China's export decline

 Beyond the recession, three other factors have contributed to China’s furniture making decline:

 1.Inflation & Higher Wages – China has entered the tricky stage of economic development where a transition from investment-heavy, export-led growth must give way to more domestic consumption. Historically that change is rarely smooth and has brought inflation. Government policy is now encouraging the development of higher value-added industries in place of labor-intensive businesses like furniture making. That policy envisions annual increases of 15 percent in wages over the next five years on top of the 120 percent increase seen in the five years between 2003 and 2008.

 2.Lower Productivity Growth – Importantly this increase in wages has not been offset by productivity gains. The resulting higher labor costs are negatively hitting producers’ profitability. Their choices are to raise selling prices, absorb lower margins, or invest in equipment that improves productivity. Only the latter will recoup lost competitiveness.

 3.Falling U.S. Dollar – Since July 2005 our dollar has fallen 23 percent vs. the Chinese renminbi. This factor negatively impacts the producer’s revenues as each dollar of sales yields fewer renminbi.

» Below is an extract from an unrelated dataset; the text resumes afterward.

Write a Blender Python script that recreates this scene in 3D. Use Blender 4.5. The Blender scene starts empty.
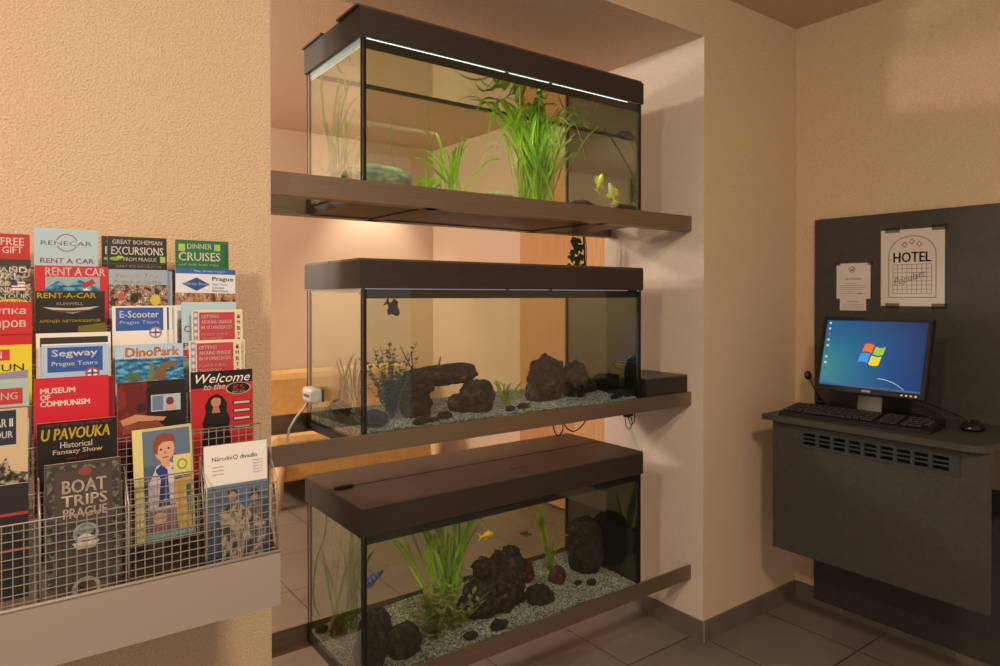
import bpy, bmesh, math, random
from mathutils import Vector, Matrix, noise
R = math.radians
S = bpy.context.scene
COL = S.collection
random.seed(7)

# ------------------------------------------------------------------ camera, light, exposure
S.view_settings.view_transform = 'Standard'
S.view_settings.look = 'None'
S.view_settings.gamma = 1
S.view_settings.use_curve_mapping = False
S.view_settings.exposure = 0.27
S.cycles.transparent_max_bounces = 24
S.cycles.max_bounces = 10

cd = bpy.data.cameras.new('camera'); cam = bpy.data.objects.new('camera', cd); COL.objects.link(cam)
cam.location = (0, 0, 1.25); cam.rotation_euler = (R(90 - .4118), 0, R(-36.4246))
cd.sensor_width = 36; cd.lens = 24.345; cd.shift_y = -.03254; cd.clip_start = .02
S.camera = cam

w = bpy.data.worlds.new('world'); S.world = w; w.use_nodes = True
w.node_tree.nodes['Background'].inputs[0].default_value = (1.0, .85, .72, 1)
w.node_tree.nodes['Background'].inputs[1].default_value = .42

def area(name, loc, target, power, color, size, spread=180):
    l = bpy.data.lights.new(name, 'AREA'); l.shape = 'DISK'; l.size = size; l.energy = power; l.color = color
    l.spread = R(spread)
    o = bpy.data.objects.new(name, l); COL.objects.link(o); o.location = loc
    o.rotation_euler = (Vector(target) - Vector(loc)).to_track_quat('-Z', 'Y').to_euler()
    return o
def spot(name, loc, target, power, color, size, ang, blend=.6):
    l = bpy.data.lights.new(name, 'SPOT'); l.energy = power; l.color = color; l.shadow_soft_size = size
    l.spot_size = R(ang); l.spot_blend = blend
    o = bpy.data.objects.new(name, l); COL.objects.link(o); o.location = loc
    o.rotation_euler = (Vector(target) - Vector(loc)).to_track_quat('-Z', 'Y').to_euler()
    return o
WARM = (1.0, .80, .595)
area('lobby_downlight', (.35, -.35, 2.32), (.9, .6, 0), 30, WARM, .28)
area('rack_downlight', (-1.0, .2, 2.32), (-.6, .9, 0), 27, WARM, .25)
area('far_room_light', (-1.6, 3.7, 2.30), (1.5, 2.6, 1.3), 50, (1.0, .84, .70), .34)
pl_ = bpy.data.lights.new('far_room_fill', 'POINT'); pl_.energy = 66; pl_.color = (1.0, .88, .76); pl_.shadow_soft_size = .12  # added unseen fill, brightens the far room's ceiling and the soffit
po_ = bpy.data.objects.new('far_room_fill', pl_); COL.objects.link(po_); po_.location = (-.6, 3.3, 1.7)
spot('sofa_downlight', (2.12, 4.22, 2.32), (2.14, 4.36, 1.2), 42, (1.0, .85, .66), .03, 75, .8)

# ------------------------------------------------------------------ materials
def lin(c):
    if isinstance(c, str): c = tuple(int(c[i:i + 2], 16) / 255 for i in (0, 2, 4))
    return tuple((v / 12.92 if v <= .04045 else ((v + .055) / 1.055) ** 2.4) for v in c) + (1,)
_M = {}
def mat(name, col='808080', rough=.6, metal=0, emit=0, bump=None, spec=.5, coat=0):
    """bump = (scale, strength, distance, detail)"""
    if name in _M: return _M[name]
    m = bpy.data.materials.new(name); m.use_nodes = True; nt = m.node_tree
    b = nt.nodes['Principled BSDF']
    b.inputs['Base Color'].default_value = lin(col); b.inputs['Roughness'].default_value = rough
    b.inputs['Metallic'].default_value = metal; b.inputs['Specular IOR Level'].default_value = spec
    b.inputs['Coat Weight'].default_value = coat
    if emit:
        b.inputs['Emission Color'].default_value = lin(col); b.inputs['Emission Strength'].default_value = emit
    if bump:
        tc = nt.nodes.new('ShaderNodeTexCoord'); n = nt.nodes.new('ShaderNodeTexNoise'); bp = nt.nodes.new('ShaderNodeBump')
        n.inputs['Scale'].default_value = bump[0]; n.inputs['Detail'].default_value = bump[3]
        bp.inputs['Strength'].default_value = bump[1]; bp.inputs['Distance'].default_value = bump[2]
        nt.links.new(tc.outputs['Object'], n.inputs['Vector']); nt.links.new(n.outputs['Fac'], bp.inputs['Height'])
        nt.links.new(bp.outputs['Normal'], b.inputs['Normal'])
    _M[name] = m
    return m
def ramp_mat(name, stops, scale, rough=.6, tex='noise', detail=4, stretch=(1, 1, 1), interp='LINEAR', bump=0, dist=.002, metal=0, emit=0, spec=.5):
    if name in _M: return _M[name]
    m = bpy.data.materials.new(name); m.use_nodes = True; nt = m.node_tree; b = nt.nodes['Principled BSDF']
    tc = nt.nodes.new('ShaderNodeTexCoord'); mp = nt.nodes.new('ShaderNodeMapping'); mp.inputs['Scale'].default_value = stretch
    nt.links.new(tc.outputs['Object'], mp.inputs['Vector'])
    if tex == 'noise':
        n = nt.nodes.new('ShaderNodeTexNoise'); n.inputs['Detail'].default_value = detail; out = n.outputs['Fac']
    else:
        n = nt.nodes.new('ShaderNodeTexVoronoi'); out = n.outputs['Color']
    n.inputs['Scale'].default_value = scale
    nt.links.new(mp.outputs['Vector'], n.inputs['Vector'])
    r = nt.nodes.new('ShaderNodeValToRGB'); r.color_ramp.interpolation = interp
    while len(r.color_ramp.elements) < len(stops): r.color_ramp.elements.new(.5)
    for e, (p, c) in zip(r.color_ramp.elements, stops): e.position = p; e.color = lin(c)
    nt.links.new(out, r.inputs['Fac']); nt.links.new(r.outputs['Color'], b.inputs['Base Color'])
    b.inputs['Roughness'].default_value = rough; b.inputs['Metallic'].default_value = metal; b.inputs['Specular IOR Level'].default_value = spec
    if emit:
        nt.links.new(r.outputs['Color'], b.inputs['Emission Color']); b.inputs['Emission Strength'].default_value = emit
    if bump:
        bp = nt.nodes.new('ShaderNodeBump'); bp.inputs['Strength'].default_value = bump; bp.inputs['Distance'].default_value = dist
        nt.links.new(n.outputs[0], bp.inputs['Height']); nt.links.new(bp.outputs['Normal'], b.inputs['Normal'])
    _M[name] = m
    return m
def glassy(name, tint, f0=.04, rough=0.0, base=None):
    """see-through sheet: clear transmission plus a mirror reflection that grows at grazing angles"""
    m = bpy.data.materials.new(name); m.use_nodes = True; nt = m.node_tree
    nt.nodes.remove(nt.nodes['Principled BSDF']); out = nt.nodes['Material Output']
    t = nt.nodes.new('ShaderNodeBsdfTransparent'); t.inputs[0].default_value = tint + (1,)
    g = nt.nodes.new('ShaderNodeBsdfGlossy'); g.inputs['Roughness'].default_value = rough
    lw = nt.nodes.new('ShaderNodeLayerWeight'); lw.inputs[0].default_value = .5
    p = nt.nodes.new('ShaderNodeMath'); p.operation = 'POWER'; p.inputs[1].default_value = 5
    ma = nt.nodes.new('ShaderNodeMath'); ma.operation = 'MULTIPLY_ADD'; ma.inputs[1].default_value = 1 - f0; ma.inputs[2].default_value = f0
    mx = nt.nodes.new('ShaderNodeMixShader')
    nt.links.new(lw.outputs['Facing'], p.inputs[0]); nt.links.new(p.outputs[0], ma.inputs[0]); nt.links.new(ma.outputs[0], mx.inputs[0])
    nt.links.new(t.outputs[0], mx.inputs[1]); nt.links.new(g.outputs[0], mx.inputs[2]); nt.links.new(mx.outputs[0], out.inputs[0])
    _M[name] = m
    return m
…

 4.Anti-Dumping Duties – In 2005 our Department of Commerce began levying duties on Chinese wood bedroom imports at an average rate of 7.25 percent. China’s shipments of that product category fell by $700 million through 2010, a 50 percent drop. Last year these duties were renewed for five more years.

 Make no mistake. China is not disappearing as a key source of wood furniture for our market. Taiwan, the country whose furniture industry declined as China’s rose, remains among the top ten source countries. But the negative factors above have combined to open the U.S. market to other countries with an appetite for furniture making. Vietnam, for example, can thank the anti-dumping duties for the $560 million growth of its wood bedroom shipments since 2005.

 Bottom Line: The center of the furniture universe is shifting. Nothing lasts forever. The era when a single superpower completely dominated the top ten of wood furniture sources is passing. Opportunities now abound for producers everywhere, even in the U.S., to grow their shipments to our market. Who will take up that challenge?